Toutes ces qualités peuvent permettre à Pogačar de briller sur les courses d'un jour. Il a déjà montré des signes encourageants sur ce terrain, même si ses performances dans les Classiques ne suivent pas encore ses exploits sur les courses par étapes.

Dès le début de sa première saison chez les professionnels (2019), il a disputé les Strade Bianche dont il a pris la 30e place. Un mois plus tard, il était 6e du Gran Premio Miguel Indurain, avant de se lancer dans sa première campagne de Classiques. Bilan :  abandon sur l'Amstel Gold Race, 53e de la Flèche Wallonne et 18e de Liège-Bastogne-Liège, dans le même groupe que Julian Alaphilippe et l'ancien Champion du Monde Route UCI Michal Kwiatkowski, après 256 kilomètres difficiles, à 20 ans seulement.

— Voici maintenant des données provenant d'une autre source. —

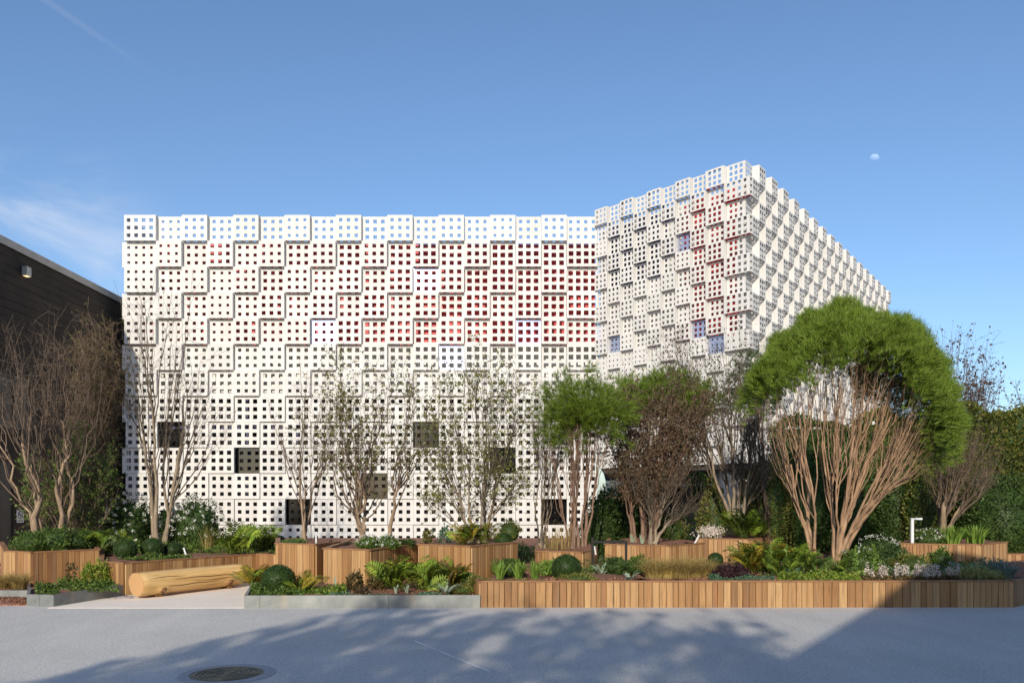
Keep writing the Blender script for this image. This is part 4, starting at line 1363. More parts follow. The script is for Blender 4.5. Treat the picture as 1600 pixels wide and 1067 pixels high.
def dome(name, label, loc, rx, rz, mat, n, L, W, rng, group=None, cat='shrub', ry=None, zc=.45, shell=.75, lump=.12, bottom=-.55, up=.4, core=True, flowers=None):
    """rounded leafy shrub: loc is the base point"""
    ry = ry or rx
    u = rand_dirs(rng, int(n * 1.5)); u = u[u[:, 2] > bottom][:n]
    lob = rand_dirs(rng, 26)
    dd = np.arccos(np.clip((u @ lob.T).max(1), -1, 1))
    r = rng.uniform(shell, 1, (len(u), 1)) * (1 + lump * np.cos(np.clip(dd / .42, 0, 1) * math.pi))[:, None]
    H_ = rz
    P = u * r * [rx, ry, H_ * (1 - zc)] + [0, 0, H_ * zc]
    P[:, 2] = np.maximum(P[:, 2], .01)
    LV, LF = leaf_geo(P, L, W, rng, unit(u + [0, 0, up]), .8)
    e = tag(empty(name, loc), label, cat, group)
    link('foliage', mesh_np('foliage', LV, LF, M[mat]), e)
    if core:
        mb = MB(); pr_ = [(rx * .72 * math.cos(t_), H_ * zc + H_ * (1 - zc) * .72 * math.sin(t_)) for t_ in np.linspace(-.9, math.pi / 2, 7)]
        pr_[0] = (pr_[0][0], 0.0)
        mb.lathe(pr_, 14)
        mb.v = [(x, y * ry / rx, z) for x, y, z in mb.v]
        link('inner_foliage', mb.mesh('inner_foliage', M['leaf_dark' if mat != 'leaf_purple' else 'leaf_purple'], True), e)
    if flowers:
        fm, nf, fr, per_, ftop = flowers
        u = rand_dirs(rng, nf * 6); u = u[(u[:, 2] > ftop) & (u[:, 1] < .5)][:nf]
        Pc = u * 1.03 * [rx, ry, H_ * (1 - zc)] + [0, 0, H_ * zc]
        q = np.repeat(Pc, per_, 0) + rand_dirs(rng, len(Pc) * per_) * fr
        FV, FF = leaf_geo(q, fr * .9, fr * .8, rng, None)
        tag(link('flowers', mesh_np('flowers', FV, FF, M[fm]), e), kind='stuff')
    return e


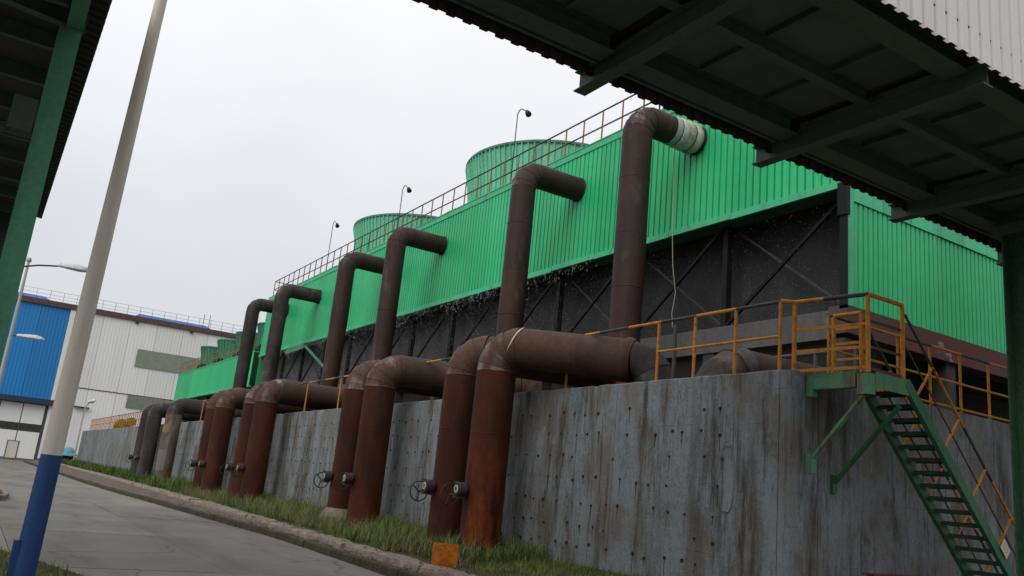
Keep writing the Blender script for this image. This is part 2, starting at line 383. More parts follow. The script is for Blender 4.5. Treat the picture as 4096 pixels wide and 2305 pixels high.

« Je suis content de cette performance, expliquait-il à la fin de la saison 2019. C'était une de mes courses les plus difficiles de l'année mais ce n'est pas la distance qui me fait peur. Il pleuvait toute la journée, c'était une longue course, mais je me sentais vraiment bien. »

Enfant, Tadej était déjà attiré par l'intensité particulière des courses d'un jour : « La foule, l'adrénaline de la course... Les courses du dimanche, c'était de petites courses en Slovénie, mais c'était excitant, et l'adrénaline était à fond. » Au fil de son évolution sportive, Pogačar a déjà goûté aux pavés du Tour des Flandres Moins de 23 ans, en 2018. Le jeune Slovène avait seulement 19 ans, il affrontait des coureurs plus expérimentés, mais il avait rallié Audenarde à l'avant et pris la 15e place, dans le même groupe que le Suisse Marc Hirschi.

Tadej Pogačar n'a pas eu beaucoup d'occasions de montrer ses talents sur les courses d'un jour en 2020, mais il est retourné sur les Strade Bianche (13e) lorsque les courses ont repris cet été. Une semaine plus tard, il finissait 12e au bout des 300 km de Milano-Sanremo. Démontrant une fois de plus que les longues distances ne lui posent pas de problème.

Avant que Pogačar ne fasse de la Slovénie le 15e pays avec un vainqueur du Tour de France, Primož Roglič (Team Jumbo-Visma) avait signé sur La Vuelta Ciclista a España 2019 le premier succès slovène sur un Grand Tour. Fin août, Luka Mezgec (Mitchelton-Scott) a fini 2e de la Bretagne Classic – Ouest-France. Un coureur comme Matej Mohoric (Bahrain-McLaren) a montré ses qualités sur les courses d'un jour avec sa victoire aux Championnats du Monde Route UCI 2013 chez les Moins de 23 Ans (à 18 ans) et deux tops 10 à Sanremo (5e en 2019, 10e en 2020). Pogačar se joint désormais à eux dans la course aux Classiques.